§ Data shown
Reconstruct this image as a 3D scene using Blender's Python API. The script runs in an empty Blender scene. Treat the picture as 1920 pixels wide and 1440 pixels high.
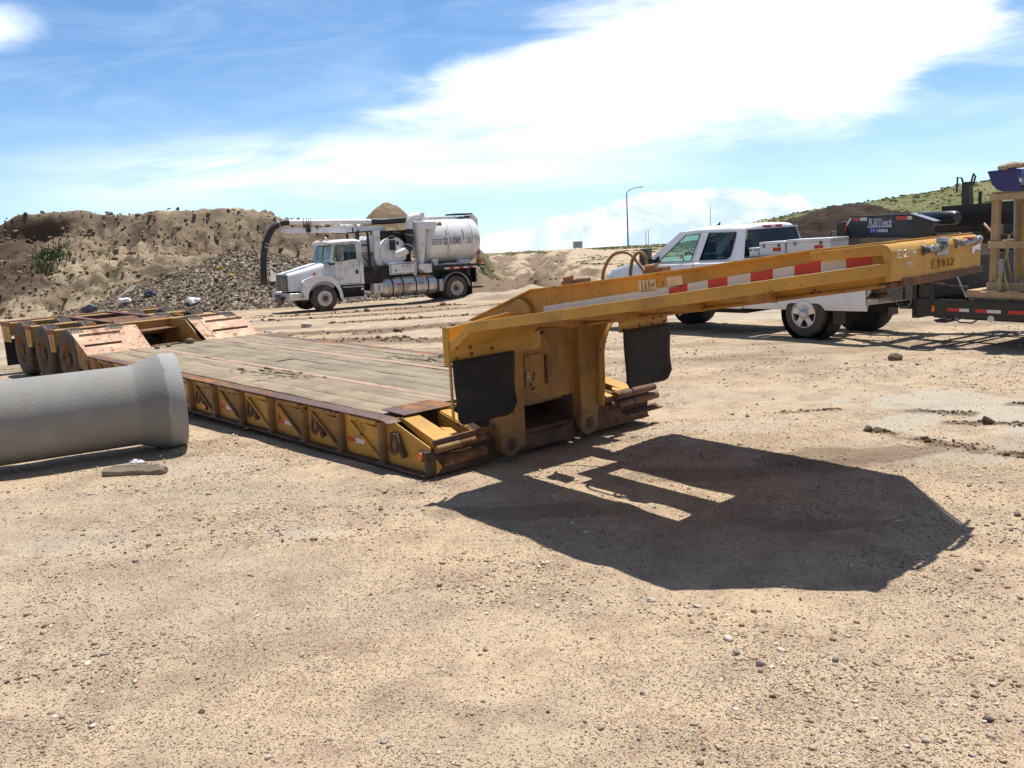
import bpy, bmesh, math, random
import numpy as np
from mathutils import Vector, Matrix
random.seed(7); rng = np.random.default_rng(11)
S = bpy.context.scene
COL = S.collection
PI = math.pi

# ---------------------------------------------------------------- camera
PITCH, ROLL, FOC, CAMH = 0.1727, 0.0535, 1689.6, 2.0
cd = bpy.data.cameras.new('camera'); cam = bpy.data.objects.new('camera', cd); COL.objects.link(cam)
cd.sensor_width = 36.0; cd.lens = 36.0 * FOC / 1920.0; cd.clip_start = 0.05; cd.clip_end = 6000
_fw = Vector((0, math.cos(PITCH), -math.sin(PITCH))); _u0 = Vector((0, math.sin(PITCH), math.cos(PITCH))); _r0 = Vector((1, 0, 0))
_rt = math.cos(ROLL) * _r0 - math.sin(ROLL) * _u0; _up = math.sin(ROLL) * _r0 + math.cos(ROLL) * _u0
cam.matrix_world = Matrix(((_rt.x, _up.x, -_fw.x, 0), (_rt.y, _up.y, -_fw.y, 0), (_rt.z, _up.z, -_fw.z, CAMH), (0, 0, 0, 1)))
S.camera = cam

# ---------------------------------------------------------------- sun, exposure
SUN_DIR = Vector((0.145, 0.289, 1.0)).normalized()          # towards the sun
SUN_EL = math.asin(SUN_DIR.z); SUN_AZ = math.atan2(SUN_DIR.x, SUN_DIR.y)
sl = bpy.data.lights.new('sun', 'SUN'); sl.energy = 5.0; sl.angle = math.radians(0.53); sl.color = (1.0, 0.955, 0.88)
so = bpy.data.objects.new('sun', sl); COL.objects.link(so)
so.rotation_euler = (-SUN_DIR).to_track_quat('-Z', 'Y').to_euler(); so.location = (0, 0, 30)
S.view_settings.view_transform = 'Standard'; S.view_settings.look = 'None'; S.view_settings.gamma = 1.0
S.view_settings.exposure = 0.33

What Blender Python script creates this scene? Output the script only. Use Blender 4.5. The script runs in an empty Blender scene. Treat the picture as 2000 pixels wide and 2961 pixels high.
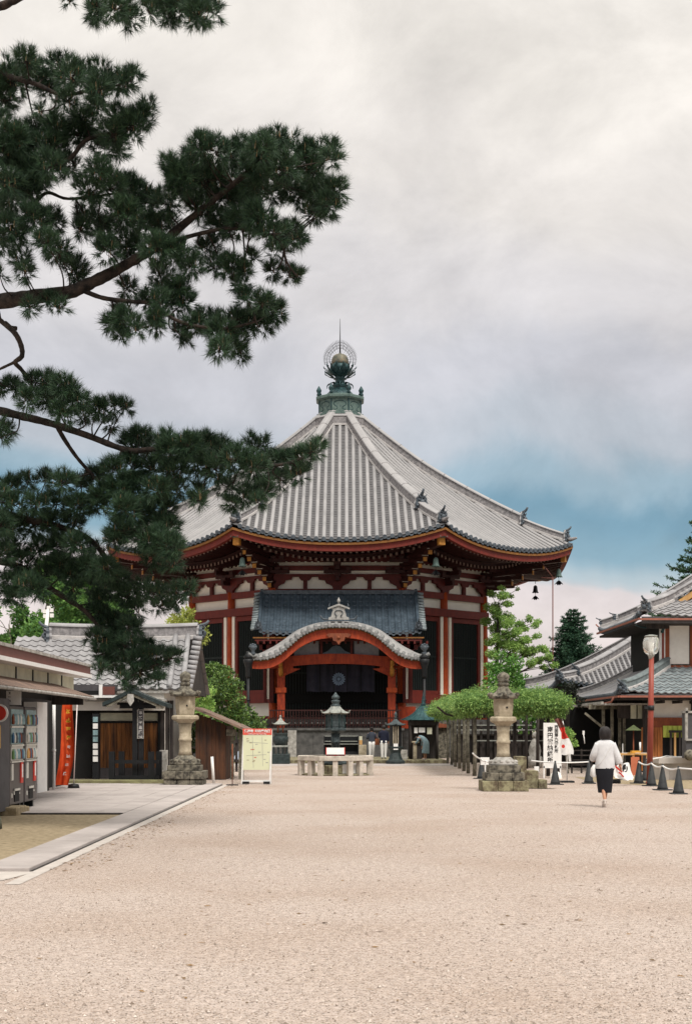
import bpy, math, random
import numpy as np
from mathutils import Matrix, Vector
random.seed(7)
PI = math.pi
R = math.radians
COL = bpy.context.scene.collection
# ------------------------------------------------------------ survey of the place
F, H0, CX, EYE = 4112.0, 2109.0, 1000.0, 1.55       # 50 mm lens on 24x36 film, eye height
def PX(px, Y): return (px - CX) / F * Y
def PZ(py, Y): return EYE + (H0 - py) / F * Y
def P(px, py, Y): return Vector((PX(px, Y), Y, PZ(py, Y)))
def GY(py): return EYE * F / (py - H0)

# ------------------------------------------------------------ materials
MATS = {}
def mat(name, c1, c2=None, rough=.8, scale=4., bump=0., bscale=None, metal=0., detail=5., contrast=1., spec=.3,
        streak=None, trans=0., island=0., coat=0.):
    if name in MATS: return MATS[name]
    m = bpy.data.materials.new(name); m.use_nodes = True
    nt = m.node_tree; N = nt.nodes; L = nt.links
    b = N['Principled BSDF']
    b.inputs['Roughness'].default_value = rough
    b.inputs['Metallic'].default_value = metal
    b.inputs['Specular IOR Level'].default_value = spec
    tc = N.new('ShaderNodeTexCoord')
    mp = N.new('ShaderNodeMapping'); L.new(tc.outputs['Object'], mp.inputs['Vector'])
    if streak: mp.inputs['Scale'].default_value = streak
    nz = N.new('ShaderNodeTexNoise'); nz.inputs['Scale'].default_value = scale
    nz.inputs['Detail'].default_value = detail; nz.inputs['Roughness'].default_value = .65
    L.new(mp.outputs['Vector'], nz.inputs['Vector'])
    fac = nz.outputs['Fac']
    mr = N.new('ShaderNodeMapRange')
    h = .22 / max(contrast, .01)
    mr.inputs['From Min'].default_value = .5 - h; mr.inputs['From Max'].default_value = .5 + h
    L.new(fac, mr.inputs['Value']); fac = mr.outputs['Result']
    if island:
        g = N.new('ShaderNodeNewGeometry')
        mx = N.new('ShaderNodeMath'); mx.operation = 'MULTIPLY'; mx.inputs[1].default_value = island
        L.new(g.outputs['Random Per Island'], mx.inputs[0])
        m2 = N.new('ShaderNodeMath'); m2.operation = 'MULTIPLY'; m2.inputs[1].default_value = 1 - island
        L.new(fac, m2.inputs[0])
        ad = N.new('ShaderNodeMath'); ad.operation = 'ADD'
        L.new(mx.outputs[0], ad.inputs[0]); L.new(m2.outputs[0], ad.inputs[1]); fac = ad.outputs[0]
    mix = N.new('ShaderNodeMix'); mix.data_type = 'RGBA'
    c2 = c2 or tuple(x * .72 for x in c1)
    mix.inputs['A'].default_value = (*c2, 1); mix.inputs['B'].default_value = (*c1, 1)
    L.new(fac, mix.inputs['Factor']); L.new(mix.outputs['Result'], b.inputs['Base Color'])
    if bump:
        n2 = N.new('ShaderNodeTexNoise'); n2.inputs['Scale'].default_value = bscale or scale * 4
        n2.inputs['Detail'].default_value = 6
        L.new(mp.outputs['Vector'], n2.inputs['Vector'])
        bp = N.new('ShaderNodeBump'); bp.inputs['Strength'].default_value = bump
        bp.inputs['Distance'].default_value = .02
        L.new(n2.outputs['Fac'], bp.inputs['Height']); L.new(bp.outputs['Normal'], b.inputs['Normal'])
    if trans:
        out = N['Material Output']
        tr = N.new('ShaderNodeBsdfTranslucent'); L.new(mix.outputs['Result'], tr.inputs['Color'])
        ms = N.new('ShaderNodeMixShader'); ms.inputs[0].default_value = trans
        L.new(b.outputs[0], ms.inputs[1]); L.new(tr.outputs[0], ms.inputs[2]); L.new(ms.outputs[0], out.inputs['Surface'])
    MATS[name] = m
    return m

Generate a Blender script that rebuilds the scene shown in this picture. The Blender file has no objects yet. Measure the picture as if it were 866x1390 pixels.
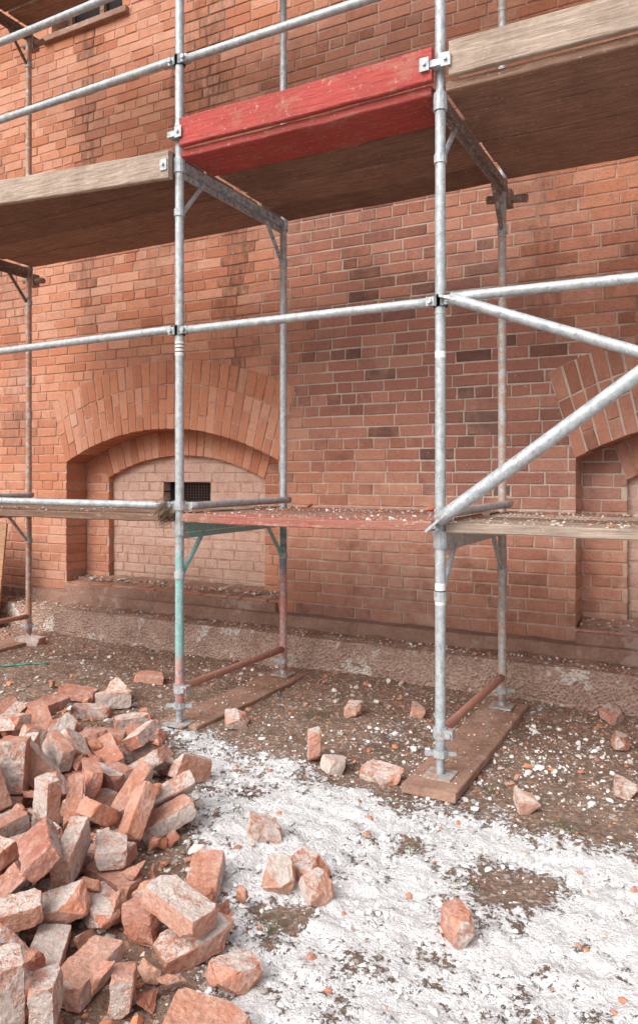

§ Aim
Within the data above, pick out all lines holding the word "Python".

§ Worked solution
Reconstruct this image as a 3D scene using Blender's Python API. The script runs in an empty Blender scene. Treat the picture as 1920 pixels wide and 1440 pixels high.
What Blender Python script creates this scene? Output the script only. Use Blender 4.5. The script runs in an empty Blender scene. Treat the picture as 2000 pixels wide and 2961 pixels high.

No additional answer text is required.